- _Data lines_:

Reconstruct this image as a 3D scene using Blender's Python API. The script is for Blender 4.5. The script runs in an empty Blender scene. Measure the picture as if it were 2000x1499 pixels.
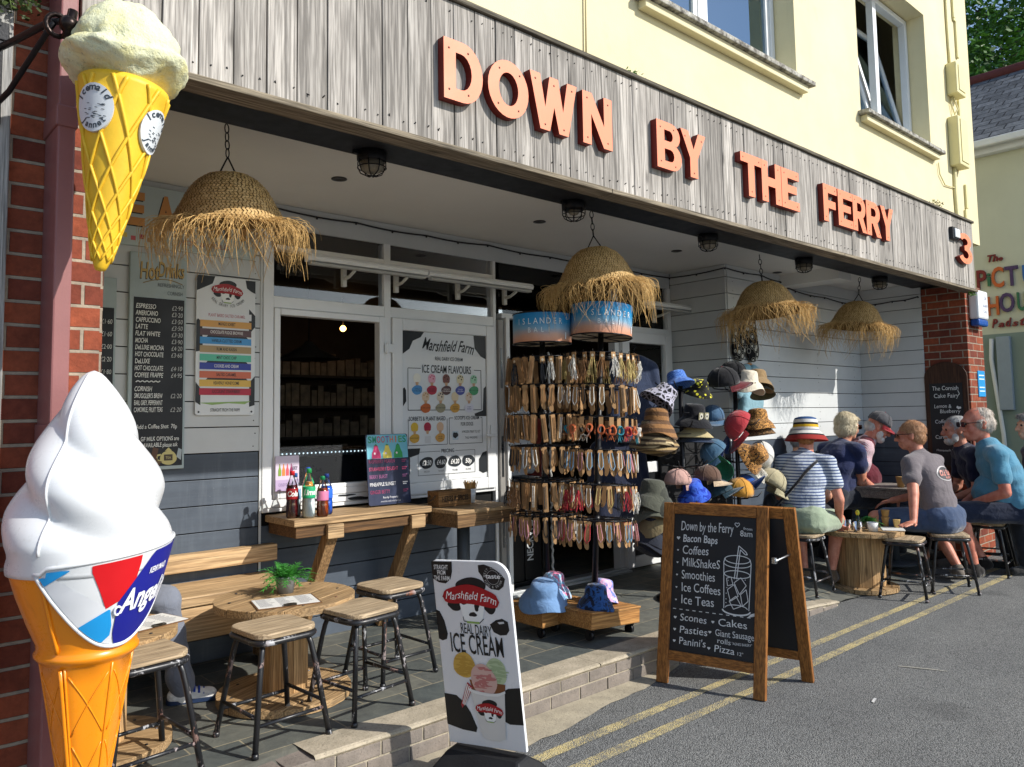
import bpy, bmesh, math, random
import numpy as np
from mathutils import Vector, Matrix
random.seed(7)
R = math.radians
SC = bpy.context.scene
COL = SC.collection

# ---------------------------------------------------------------- camera, sky, sun, exposure
cam = bpy.data.cameras.new('camera')
cam.sensor_fit = 'HORIZONTAL'
cam.sensor_width = 36.0
cam.lens = 27.6
cam.shift_y = -0.0248
cam.clip_start = 0.05
cam.clip_end = 2000
camo = bpy.data.objects.new('camera', cam)
COL.objects.link(camo)
_a, _b, _c = R(-4.38), R(-41.85), R(-0.94)
_Rx = np.array([[1, 0, 0], [0, math.cos(_a), -math.sin(_a)], [0, math.sin(_a), math.cos(_a)]])
_Ry = np.array([[math.cos(_b), 0, math.sin(_b)], [0, 1, 0], [-math.sin(_b), 0, math.cos(_b)]])
_Rz = np.array([[math.cos(_c), -math.sin(_c), 0], [math.sin(_c), math.cos(_c), 0], [0, 0, 1]])
_M = (_Rz @ _Rx @ _Ry).T
def _w(v): return Vector((v[0], v[2], -v[1]))
_cx, _cy, _cz = _w(_M @ np.array([1, 0, 0])), _w(_M @ np.array([0, -1, 0])), _w(_M @ np.array([0, 0, -1]))
camo.matrix_world = Matrix(((_cx.x, _cy.x, _cz.x, 0), (_cx.y, _cy.y, _cz.y, 0), (_cx.z, _cy.z, _cz.z, 1.55), (0, 0, 0, 1)))
SC.camera = camo

SUN_EL, SUN_AZ = 35.0, 29.0           # azimuth: degrees from -Y towards +X
world = bpy.data.worlds.new("World")
SC.world = world
world.use_nodes = True
wn = world.node_tree.nodes
sky = wn.new('ShaderNodeTexSky')
sky.sky_type = 'NISHITA'
sky.sun_disc = False
sky.sun_elevation = R(SUN_EL)
sky.sun_rotation = R(180 - SUN_AZ)
sky.air_density = 1.0
sky.dust_density = 0.6
wn['Background'].inputs['Strength'].default_value = 0.14
world.node_tree.links.new(sky.outputs[0], wn['Background'].inputs['Color'])
sl = bpy.data.lights.new('sun', 'SUN')
sl.energy = 4.2
sl.angle = R(0.53)
sl.color = (1.0, 0.955, 0.88)
suno = bpy.data.objects.new('sun', sl)
COL.objects.link(suno)
sd = Vector((math.sin(R(SUN_AZ)) * math.cos(R(SUN_EL)), -math.cos(R(SUN_AZ)) * math.cos(R(SUN_EL)), math.sin(R(SUN_EL))))
suno.rotation_euler = sd.to_track_quat('Z', 'Y').to_euler()
suno.location = sd * 30
SC.view_settings.view_transform = 'Standard'
SC.view_settings.look = 'None'
SC.view_settings.gamma = 1
SC.view_settings.use_curve_mapping = False
SC.view_settings.exposure = 0.42

# ---------------------------------------------------------------- helpers: objects
def tag(o, label=None, cat=None, group=None, kind=None):
    if label: o['label'] = label
    if cat: o['category'] = cat
    if group: o['group'] = group
    if kind: o['kind'] = kind
    return o
def thing(name, label, cat, loc=(0, 0, 0), rz=0, group=None):
    o = bpy.data.objects.new(name, None)
    o.empty_display_size = 0.1
    COL.objects.link(o)
    o.location = loc
    o.rotation_euler = (0, 0, rz)
    return tag(o, label, cat, group)
KIDS = {}
def link(o, parent=None):
    COL.objects.link(o)
    if parent is not None:
        o.parent = parent
        KIDS.setdefault(parent.name, []).append(o)
    return o
def dup(o, loc=None, rz=None, label=None, group=None, parent=None, scale=None):
    c = o.copy()
    link(c, parent)
    if loc is not None: c.location = loc
    if rz is not None: c.rotation_euler = (0, 0, rz)
    if scale is not None: c.scale = scale
    if label: c['label'] = label
    if group: c['group'] = group
    for k in KIDS.get(o.name, []):
        dup(k, parent=c)
    return c

def lin(h):
    if isinstance(h, str):
        h = h.lstrip('#')
        c = [int(h[i:i + 2], 16) / 255 for i in (0, 2, 4)]
        return tuple(x / 12.92 if x <= .04045 else ((x + .055) / 1.055) ** 2.4 for x in c)
    return tuple(h)

class NT:
    def __init__(s, name):
        s.m = bpy.data.materials.new(name)
        s.m.use_nodes = True
        s.t = s.m.node_tree
        s.b = s.t.nodes['Principled BSDF']
        s.out = s.t.nodes['Material Output']
    def n(s, typ, **kw):
        nd = s.t.nodes.new('ShaderNode' + typ)
        for k, v in kw.items():
            if k.startswith('i_'):
                key = k[2:]
                nd.inputs[int(key) if key.isdigit() else key.replace('_', ' ')].default_value = v
            else: setattr(nd, k, v)
        return nd
    def l(s, a, b): s.t.links.new(a, b)
    def coords(s, scale=(1, 1, 1), rand=True, rot=(0, 0, 0)):
        tc = s.n('TexCoord')
        mp = s.n('Mapping')
        mp.inputs['Scale'].default_value = scale
        mp.inputs['Rotation'].default_value = rot
        src = tc.outputs['Object']
        if rand:
            oi = s.n('ObjectInfo')
            ad = s.n('VectorMath', operation='MULTIPLY_ADD')
            cb = s.n('CombineXYZ')
            s.l(oi.outputs['Random'], cb.inputs[0]); s.l(oi.outputs['Random'], cb.inputs[1])
            s.l(cb.outputs[0], ad.inputs[0])
            ad.inputs[1].default_value = (37, 53, 0)
            s.l(src, ad.inputs[2])
            src = ad.outputs[0]
        s.l(src, mp.inputs['Vector'])
        return mp.outputs[0]
    def noise(s, vec, scale=5, detail=4, rough=.55, dist=0):
        nd = s.n('TexNoise')
        nd.inputs['Scale'].default_value = scale
        nd.inputs['Detail'].default_value = detail
        nd.inputs['Roughness'].default_value = rough
        nd.inputs['Distortion'].default_value = dist
        s.l(vec, nd.inputs['Vector'])
        return nd.outputs[0]
    def ramp(s, fac, stops, interp='LINEAR'):
        nd = s.n('ValToRGB')
        nd.color_ramp.interpolation = interp
        e = nd.color_ramp.elements
        while len(e) < len(stops): e.new(0.5)
        for k, (p, c) in zip(e, stops):
            k.position = p
            c = lin(c)
            k.color = (*c, 1) if len(c) == 3 else c
        s.l(fac, nd.inputs[0])
        return nd.outputs[0]
    def mix(s, fac, a, b, mode='MIX'):
        nd = s.n('Mix', data_type='RGBA', blend_type=mode)
        for sock, v in ((nd.inputs[0], fac), (nd.inputs[6], a), (nd.inputs[7], b)):
            if hasattr(v, 'is_linked'): s.l(v, sock)
            elif isinstance(v, (int, float)): sock.default_value = v
            else: sock.default_value = (*lin(v), 1)
        return nd.outputs[2]
    def math(s, op, a, b=0.0, clamp=False):
        nd = s.n('Math', operation=op, use_clamp=clamp)
        for sock, v in ((nd.inputs[0], a), (nd.inputs[1], b)):
            if hasattr(v, 'is_linked'): s.l(v, sock)
            else: sock.default_value = v
        return nd.outputs[0]
    def bump(s, h, strength=.3, dist=.01, prev=None):
        nd = s.n('Bump')
        nd.inputs['Strength'].default_value = strength
        nd.inputs['Distance'].default_value = dist
        s.l(h, nd.inputs['Height'])
        if prev is not None: s.l(prev, nd.inputs['Normal'])
        return nd.outputs[0]
    def fin(s, col=None, rough=.6, normal=None, metal=0, spec=.5, coat=0, sheen=0):
        if col is not None:
            if hasattr(col, 'is_linked'): s.l(col, s.b.inputs['Base Color'])
            else: s.b.inputs['Base Color'].default_value = (*lin(col), 1)
        if hasattr(rough, 'is_linked'): s.l(rough, s.b.inputs['Roughness'])
        else: s.b.inputs['Roughness'].default_value = rough
        s.b.inputs['Metallic'].default_value = metal
        s.b.inputs['Specular IOR Level'].default_value = spec
        s.b.inputs['Coat Weight'].default_value = coat
        s.b.inputs['Sheen Weight'].default_value = sheen
        if normal is not None: s.l(normal, s.b.inputs['Normal'])
        return s.m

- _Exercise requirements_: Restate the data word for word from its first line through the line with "COL = SC.collection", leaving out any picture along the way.

- _Completed task_:
Reconstruct this image as a 3D scene using Blender's Python API. The script is for Blender 4.5. The script runs in an empty Blender scene. Measure the picture as if it were 2000x1499 pixels.
import bpy, bmesh, math, random
import numpy as np
from mathutils import Vector, Matrix
random.seed(7)
R = math.radians
SC = bpy.context.scene
COL = SC.collection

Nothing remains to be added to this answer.